He Whenua Taurikura: NZ's Hui On Countering Terrorism & Violent Extremism

Published: Mon 21 Jun 2021 05:57 AM
A Resounding Success, But Many Key Lessons Learned
The Federation of Islamic Associations of New Zealand (FIANZ) has released the preliminary results of a formative evaluation survey on the hui on counterterrorism and extremism. “What is very pleasing is that an overwhelming number of the respondents considered that attending the hui was of value to them“, said Ibrar Sheikh, President of FIANZ. “The panel discussion on the media’s role was considered the most useful, and this was not surprising “, said Abdur Razzaq, Chairperson of FIANZ Royal Commission Submission and Follow-Up. “In an earlier report to the Coordinating Minister, Hon Andrew Little in March this year, we had given detailed evidence that the role of the media in promoting Islamophobia was one of the biggest concerns of the Muslim community.”
Whilst FIANZ in the past have criticised the role of the DPMC in the implementation of the Royal Commission Recommendations, we now have to congratulate them at a number of levels, said Abdur Razzaq. For example, they have met the timeframe targets we had set in February for many of the 44 Recommendations. In some cases, they are ahead of the target.
For instance, the preponing of the Intelligence and Security Amendment Bill was a total surprise. It gives us more time to research and prepare. The new Ministry for Ethnic Communities is scheduled to start on 1 July. The Collective Impact Board and the Oversight Advisory Boards have also been appointed. The NZSIS and the NZ Police both have reference groups.

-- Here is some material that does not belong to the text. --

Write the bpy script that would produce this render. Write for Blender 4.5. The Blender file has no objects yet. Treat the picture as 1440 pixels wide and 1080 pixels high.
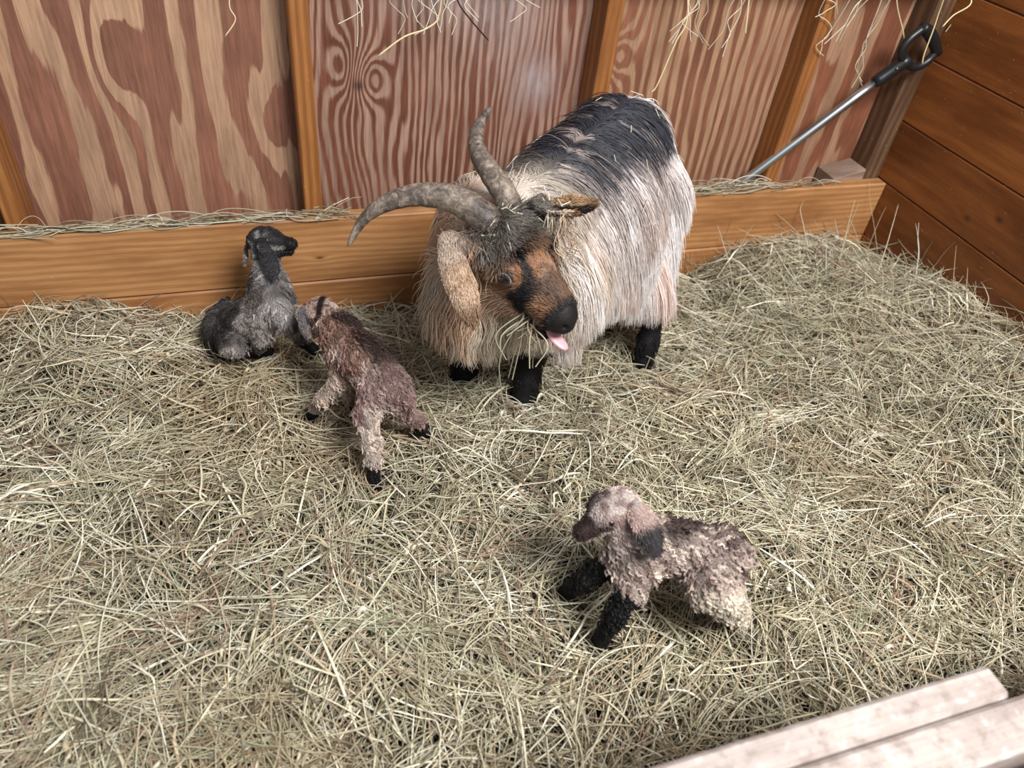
import bpy, math
import numpy as np
from mathutils import Vector, Matrix
rng = np.random.default_rng(7)

# ------------------------------------------------------------------ camera, daylight, exposure
SC = bpy.context.scene
COL = SC.collection
F_PX = 1067.044
CM = np.array([[0.94935282, 0.126537, -0.28760671], [-0.29765489, 0.65537748, -0.69417716], [0.10065187, 0.74462658, 0.65984881]])
CC = np.array([-0.099, -1.5374, 1.2327])
cam_d = bpy.data.cameras.new('camera')
cam_d.sensor_width = 36.0
cam_d.lens = 36.0 * F_PX / 1440.0
cam_d.clip_start = 0.05
cam_d.dof.use_dof = True
cam_d.dof.focus_distance = 1.45
cam_d.dof.aperture_fstop = 3.4
cam = bpy.data.objects.new('camera', cam_d)
COL.objects.link(cam)
_m = Matrix([list(CM[i]) + [float(CC[i])] for i in range(3)] + [[0, 0, 0, 1]])
cam.matrix_world = _m
SC.camera = cam

world = bpy.data.worlds.new('sky')
SC.world = world
world.use_nodes = True
bg = world.node_tree.nodes['Background']
bg.inputs['Color'].default_value = (0.86, 0.93, 1.0, 1)
bg.inputs['Strength'].default_value = 0.36


def area(name, loc, target, size, power, color):
    d = bpy.data.lights.new(name, 'AREA')
    d.shape = 'RECTANGLE'
    d.size, d.size_y = size
    d.energy = power
    d.color = color
    o = bpy.data.objects.new(name, d)
    COL.objects.link(o)
    o.location = loc
    o.rotation_euler = (Vector(target) - Vector(loc)).to_track_quat('-Z', 'Y').to_euler()
    return o


area('daylight_from_open_side', (0.9, -2.3, 2.9), (0.5, -0.4, 0.2), (1.2, 0.8), 138, (1.0, 0.98, 0.94))
SC.view_settings.view_transform = 'Standard'
SC.view_settings.look = 'None'
SC.view_settings.gamma = 1.0
SC.view_settings.use_curve_mapping = False
SC.view_settings.exposure = 0.22


# ------------------------------------------------------------------ small helpers
def at(u, v, t):
    """a point seen at pixel (u, v) of the 1440x1080 frame at distance t along the view axis"""
    d = CM @ np.array([(u - 720) / F_PX, -(v - 540) / F_PX, -1.0])
    return CC + d * t


def onz(u, v, z):
    d = CM @ np.array([(u - 720) / F_PX, -(v - 540) / F_PX, -1.0])
    return CC + d * (z - CC[2]) / d[2]


def ony(u, v, y):
    d = CM @ np.array([(u - 720) / F_PX, -(v - 540) / F_PX, -1.0])
    return CC + d * (y - CC[1]) / d[1]


def A(*v):
    return np.array(v, float)


def unit(v):
    v = np.asarray(v, float)
    return v / np.maximum(np.linalg.norm(v, axis=-1, keepdims=True), 1e-9)


def srgb(r, g, b):
    c = np.array([r, g, b]) / 255.0
    return np.where(c <= 0.04045, c / 12.92, ((c + 0.055) / 1.055) ** 2.4)


def tag(o, label=None, cat=None, group=None, kind=None):
    if label: o['label'] = label
    if cat: o['category'] = cat
    if group: o['group'] = group
    if kind: o['kind'] = kind
    return o


def root(name, loc, label, cat, group=None):
    o = bpy.data.objects.new(name, None)
    COL.objects.link(o)
    o.empty_display_size = 0.05
    o.location = loc
    return tag(o, label, cat, group)


def mesh_obj(name, verts, faces, mat, parent=None, smooth=True, col=None, mats=None, fmat=None):
    verts = np.array(verts, float)
    if parent is not None:
        p = parent
        while p is not None:
            verts = verts - np.array(p.location)
            p = p.parent
    me = bpy.data.meshes.new(name)
    if isinstance(faces, np.ndarray):
        nf, k = faces.shape
        me.vertices.add(len(verts))
        me.vertices.foreach_set('co', verts.ravel().astype(np.float32))
        me.loops.add(nf * k)
        me.loops.foreach_set('vertex_index', faces.ravel().astype(np.int32))
        me.polygons.add(nf)
        me.polygons.foreach_set('loop_start', np.arange(0, nf * k, k, dtype=np.int32))
        me.update(calc_edges=True)
    else:
        me.from_pydata([tuple(v) for v in verts], [], faces)
    me.polygons.foreach_set('use_smooth', np.full(len(me.polygons), smooth))
    me.materials.append(mat)
    if mats:
        for m in mats: me.materials.append(m)
        me.polygons.foreach_set('material_index', np.asarray(fmat, np.int32))
    if col is not None:
        a = me.color_attributes.new('col', 'FLOAT_COLOR', 'POINT')
        c = np.ones((len(verts), 4), np.float32)
        c[:, :3] = col
        a.data.foreach_set('color', c.ravel())
    me.validate()
    o = bpy.data.objects.new(name, me)
    COL.objects.link(o)
    o.parent = parent
    return o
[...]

The NZ Police having gone to great lengths to co-design with the community almost all the RCOI recommendations. To our knowledge this type of consultation is a global best practice in community-oriented policing. What is of more interest is not just the timeframe targets but also the quality of the implementation and the hui survey results also point towards a positive direction, said Ibrar Sheikh. There are however lessons learned. These include, more direct involvement of the affected whānau, survivors and witnesses. There is also a need to ensure that the tikanga process is embedded into the design of the consultation. These and other recommendations will be discussed with DPMC in the planning for next year’s hui.
The current hui was a specific FIANZ initative. We were the only organization which specified in our submission the need for such public discussion and a Centre of Excellence which is New Zealand-centric. We were pleased that this was adopted by the Royal Commission and now the DPMC has implemented within the timetable scheduled we had proposed.
FIANZ notes that this is the first time anywhere in the world where there has been a nexus between government Ministers, senior public servants and policy makers, academics, the media, and civic society to focus on issues of national interest. “This is the only way to achieve an all-of-government with all-of-society approach to address critical issues such as counterterrorism, extremism, hate, racism and social cohesion”, said Abdur Razzaq.
Of most significance is that this hui was one of the first tangible evidence of the Prime Minister’s acceptance of all the recommendations “in principle”, which is now being implemented by Minister Little “in practice”, said Abdur Razzaq. This transition from ‘intention to implementation’ is of pivotal importance. The key question remains is that whilst some of the recommendations have started to be implemented, have sufficient funds been set aside for all the recommendations? In this respect, FIANZ shall be releasing a four-part Report, starting with the role of the Treasury, said Abdur Razzaq.